The performance of the PEPA scheme is analyzed under different vehicle traffic densities (vehicles/m) and data-sending rates (packets/sec). Other techniques used to present the comparative analysis of the results are DRDCDA, KBPDA, CASCADE, and IVG (Ibrahim and Weigle, 2008; Kumar and Dave, 2013, 2016; Benslimane and Bachir, 2003).

The graphical downward trends indicated in Figure 4 clearly show that PEPA requires less number of retransmissions in comparison to the existing mechanisms and hence, saves bandwidth. This means we are able to create a perfect transfer of aggregated packets from source to destination and also most of the packets are getting delivered. This is more so because propagation of the packets here is unidirectional and we are not using another side of the lane for one-side communication.

Figure 4:

The proposed aggregation scheme controls the number of retransmissions through clustering and the Tx parameter. The performance of aggregation is less significant when traffic density is low, since the vehicle may not find a nearby cluster head to share the information, and hence the aggregated packet may stay with the cluster head for long as indicated in Figure 5. It is said that as the number of vehicles (vehicle density) are increased, the process of aggregated packet dissemination is not hampered or the aggregated packet does not have to wait for the nearby vehicle in order to complete the data transfer and hence this helps the communication process with more packets reaching the destination.

Figure 5:

Figure 6 indicates that the proposed aggregation scheme achieves a good packet delivery ratio (PDR) even though the data-sending rate is increased. As the number of data packets per second increases, there is a slight decrease in PDR but its performance is superior to the existing state-of-the-art methods. This reduction in PDR is more so because as the sending data rate increases, the number of packets taking part in collisions also increases, and hence some packets go waste and need further retransmission in order to complete the communication. With the variety of data-sending rate, the average delay is calculated and is shown in the plot of Figure 7.

Figure 6:

Figure 7:

It is shown that CH-to-CH propagation of aggregated information takes less time for a packet to reach as long as the nearby RSU or the immediate next CH is available. This suits more to the city scenarios. There is a slight increase in average delay with an increase in data-sending rate and is due to collisions taking place in the dissemination path. The larger the data rate, more are the collisions, still, PEPA performs better in comparison to the other state-of-the-art techniques.
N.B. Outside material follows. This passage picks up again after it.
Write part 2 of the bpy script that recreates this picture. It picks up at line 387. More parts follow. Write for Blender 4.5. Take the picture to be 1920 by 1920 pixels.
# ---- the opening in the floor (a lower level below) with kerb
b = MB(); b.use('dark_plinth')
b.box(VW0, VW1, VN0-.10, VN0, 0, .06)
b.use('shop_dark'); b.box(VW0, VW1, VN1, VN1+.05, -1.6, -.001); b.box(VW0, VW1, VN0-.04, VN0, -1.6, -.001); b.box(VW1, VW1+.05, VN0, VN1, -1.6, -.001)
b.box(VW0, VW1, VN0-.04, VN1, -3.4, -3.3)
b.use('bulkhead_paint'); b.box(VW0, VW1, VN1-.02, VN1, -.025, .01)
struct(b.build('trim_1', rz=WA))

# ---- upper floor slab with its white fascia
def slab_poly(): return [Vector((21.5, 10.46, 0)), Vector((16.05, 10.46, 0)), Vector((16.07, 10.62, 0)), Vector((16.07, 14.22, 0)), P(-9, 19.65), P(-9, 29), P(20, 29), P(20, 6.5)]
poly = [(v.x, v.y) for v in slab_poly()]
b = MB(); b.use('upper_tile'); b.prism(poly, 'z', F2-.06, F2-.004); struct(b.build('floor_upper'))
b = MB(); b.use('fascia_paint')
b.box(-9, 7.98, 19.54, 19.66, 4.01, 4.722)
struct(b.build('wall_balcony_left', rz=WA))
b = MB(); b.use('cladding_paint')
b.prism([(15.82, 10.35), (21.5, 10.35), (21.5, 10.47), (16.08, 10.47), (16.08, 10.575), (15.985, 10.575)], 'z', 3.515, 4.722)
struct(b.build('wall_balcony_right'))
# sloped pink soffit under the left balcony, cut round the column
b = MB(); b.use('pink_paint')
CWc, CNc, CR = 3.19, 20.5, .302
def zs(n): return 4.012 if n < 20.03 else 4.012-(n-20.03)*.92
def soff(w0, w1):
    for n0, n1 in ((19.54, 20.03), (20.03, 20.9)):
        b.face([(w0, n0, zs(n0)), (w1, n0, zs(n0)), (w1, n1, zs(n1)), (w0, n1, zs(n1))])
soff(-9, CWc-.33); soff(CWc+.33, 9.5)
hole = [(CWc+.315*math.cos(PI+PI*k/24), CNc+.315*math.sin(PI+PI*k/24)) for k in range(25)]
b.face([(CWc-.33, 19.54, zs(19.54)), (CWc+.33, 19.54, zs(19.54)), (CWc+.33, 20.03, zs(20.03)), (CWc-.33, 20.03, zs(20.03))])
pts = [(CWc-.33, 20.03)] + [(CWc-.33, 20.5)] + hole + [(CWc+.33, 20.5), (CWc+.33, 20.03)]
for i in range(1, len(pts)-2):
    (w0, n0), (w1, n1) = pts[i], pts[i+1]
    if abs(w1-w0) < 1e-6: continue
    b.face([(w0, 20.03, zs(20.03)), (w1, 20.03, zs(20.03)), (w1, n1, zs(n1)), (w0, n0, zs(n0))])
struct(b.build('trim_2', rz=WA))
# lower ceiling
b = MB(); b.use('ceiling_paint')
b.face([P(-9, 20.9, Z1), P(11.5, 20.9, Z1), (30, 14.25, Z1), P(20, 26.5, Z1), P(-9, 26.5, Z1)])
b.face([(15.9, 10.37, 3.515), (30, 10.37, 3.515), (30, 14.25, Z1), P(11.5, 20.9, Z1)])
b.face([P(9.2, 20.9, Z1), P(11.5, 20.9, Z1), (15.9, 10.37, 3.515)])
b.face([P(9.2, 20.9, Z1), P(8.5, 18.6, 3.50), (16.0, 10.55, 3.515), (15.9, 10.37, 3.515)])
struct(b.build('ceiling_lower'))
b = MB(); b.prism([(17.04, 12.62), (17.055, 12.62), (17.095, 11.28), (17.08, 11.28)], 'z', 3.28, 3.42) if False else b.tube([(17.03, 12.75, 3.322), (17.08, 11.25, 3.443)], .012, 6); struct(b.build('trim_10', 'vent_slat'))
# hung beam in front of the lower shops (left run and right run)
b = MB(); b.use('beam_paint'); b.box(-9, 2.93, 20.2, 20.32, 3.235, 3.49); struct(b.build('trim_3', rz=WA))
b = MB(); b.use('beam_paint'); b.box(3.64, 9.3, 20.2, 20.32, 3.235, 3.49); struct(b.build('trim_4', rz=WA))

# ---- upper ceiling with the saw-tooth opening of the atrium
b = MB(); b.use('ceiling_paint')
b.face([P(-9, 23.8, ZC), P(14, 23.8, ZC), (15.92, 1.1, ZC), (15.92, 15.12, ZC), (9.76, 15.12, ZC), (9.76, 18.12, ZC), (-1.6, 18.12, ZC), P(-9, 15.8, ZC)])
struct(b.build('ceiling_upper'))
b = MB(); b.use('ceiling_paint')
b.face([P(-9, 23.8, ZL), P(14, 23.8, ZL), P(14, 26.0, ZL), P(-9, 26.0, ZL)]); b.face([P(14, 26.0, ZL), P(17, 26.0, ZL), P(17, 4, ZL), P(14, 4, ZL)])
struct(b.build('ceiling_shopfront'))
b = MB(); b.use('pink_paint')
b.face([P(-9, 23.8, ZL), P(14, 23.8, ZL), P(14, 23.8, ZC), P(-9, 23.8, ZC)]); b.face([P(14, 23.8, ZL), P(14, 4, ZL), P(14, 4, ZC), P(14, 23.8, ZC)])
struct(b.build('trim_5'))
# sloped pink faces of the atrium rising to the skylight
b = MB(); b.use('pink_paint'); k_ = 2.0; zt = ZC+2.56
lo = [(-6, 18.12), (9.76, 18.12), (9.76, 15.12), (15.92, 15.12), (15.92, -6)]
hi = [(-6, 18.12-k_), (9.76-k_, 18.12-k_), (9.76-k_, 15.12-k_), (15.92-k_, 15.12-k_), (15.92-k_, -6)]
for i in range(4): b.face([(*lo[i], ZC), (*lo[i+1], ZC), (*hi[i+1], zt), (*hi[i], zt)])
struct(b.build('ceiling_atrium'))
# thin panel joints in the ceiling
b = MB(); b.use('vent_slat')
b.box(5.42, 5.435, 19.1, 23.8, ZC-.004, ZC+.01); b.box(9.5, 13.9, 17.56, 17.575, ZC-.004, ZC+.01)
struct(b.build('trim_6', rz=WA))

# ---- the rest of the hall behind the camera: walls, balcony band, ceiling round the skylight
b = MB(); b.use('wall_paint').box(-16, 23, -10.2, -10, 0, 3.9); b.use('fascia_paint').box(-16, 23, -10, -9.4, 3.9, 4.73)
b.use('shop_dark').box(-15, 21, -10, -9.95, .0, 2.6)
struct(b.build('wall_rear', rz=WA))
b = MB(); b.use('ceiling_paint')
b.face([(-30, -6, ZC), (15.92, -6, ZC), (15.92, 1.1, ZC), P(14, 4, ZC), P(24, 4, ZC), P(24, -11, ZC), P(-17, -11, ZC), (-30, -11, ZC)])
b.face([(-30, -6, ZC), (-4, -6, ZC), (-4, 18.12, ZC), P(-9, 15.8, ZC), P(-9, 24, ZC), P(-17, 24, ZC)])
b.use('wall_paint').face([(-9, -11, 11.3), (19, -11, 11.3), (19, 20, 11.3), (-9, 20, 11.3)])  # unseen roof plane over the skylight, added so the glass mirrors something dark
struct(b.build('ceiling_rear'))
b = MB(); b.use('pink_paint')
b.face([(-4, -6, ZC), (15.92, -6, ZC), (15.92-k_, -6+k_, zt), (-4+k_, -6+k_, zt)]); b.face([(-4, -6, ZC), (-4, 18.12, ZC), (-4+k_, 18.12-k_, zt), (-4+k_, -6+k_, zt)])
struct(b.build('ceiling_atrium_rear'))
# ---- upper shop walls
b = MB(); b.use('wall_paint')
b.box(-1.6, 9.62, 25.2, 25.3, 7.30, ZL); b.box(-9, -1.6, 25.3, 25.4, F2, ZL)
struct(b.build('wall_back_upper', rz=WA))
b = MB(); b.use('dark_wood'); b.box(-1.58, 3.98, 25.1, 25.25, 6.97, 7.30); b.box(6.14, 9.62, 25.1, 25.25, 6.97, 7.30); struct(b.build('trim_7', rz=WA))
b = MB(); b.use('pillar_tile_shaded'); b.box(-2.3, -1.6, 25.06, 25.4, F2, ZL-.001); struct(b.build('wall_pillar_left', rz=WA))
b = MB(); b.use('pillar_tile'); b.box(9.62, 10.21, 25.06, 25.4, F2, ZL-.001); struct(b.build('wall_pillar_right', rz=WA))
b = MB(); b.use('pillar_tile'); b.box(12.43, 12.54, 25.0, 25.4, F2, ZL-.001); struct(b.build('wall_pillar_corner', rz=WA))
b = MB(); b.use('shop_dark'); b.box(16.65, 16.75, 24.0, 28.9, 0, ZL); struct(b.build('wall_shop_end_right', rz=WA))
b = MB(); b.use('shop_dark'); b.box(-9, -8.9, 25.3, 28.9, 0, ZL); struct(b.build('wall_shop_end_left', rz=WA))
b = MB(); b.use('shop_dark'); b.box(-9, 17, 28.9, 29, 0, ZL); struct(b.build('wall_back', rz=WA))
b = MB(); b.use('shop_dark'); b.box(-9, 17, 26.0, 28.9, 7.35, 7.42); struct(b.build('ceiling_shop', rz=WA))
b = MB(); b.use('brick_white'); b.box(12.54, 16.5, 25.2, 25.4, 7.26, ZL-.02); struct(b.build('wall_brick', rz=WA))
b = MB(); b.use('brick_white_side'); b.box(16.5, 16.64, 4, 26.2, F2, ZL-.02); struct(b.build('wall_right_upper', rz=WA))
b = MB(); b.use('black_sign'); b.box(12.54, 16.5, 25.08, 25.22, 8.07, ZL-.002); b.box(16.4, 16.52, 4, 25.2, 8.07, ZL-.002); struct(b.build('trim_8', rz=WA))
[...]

Aggregation accuracy indicates the number of packets received from cluster members with correct signatures. The larger the number of packets received from cluster members with correct signatures, the larger is aggregation accuracy. This parameter helps in better identification of the packet that has a higher degree of correctness. Figure 8 shows the better aggregation performance of PEPA.

Figure 8:

Not only using structured aggregation of data on the road but through structure-free aggregation also, we can achieve correct data aggregation in VANETs. The proposed scheme provides the probable correctness parameter of aggregated information. This makes the decision-making process easier for the user, such as whether to keep the aggregated packet or to ignore it while taking a decision. The result indicates the robust performance of PEPA under variable traffic densities and data rates in comparison to the state-of-the-art schemes. This work needs to be tested thoroughly for highway scenarios where the density of vehicles is very less, the cluster head may not find the nearby RSU or CH to propagate the aggregated packet, and hence average delay may arise. Hence, a linear programming model can be used to enhance dynamic aggregation further.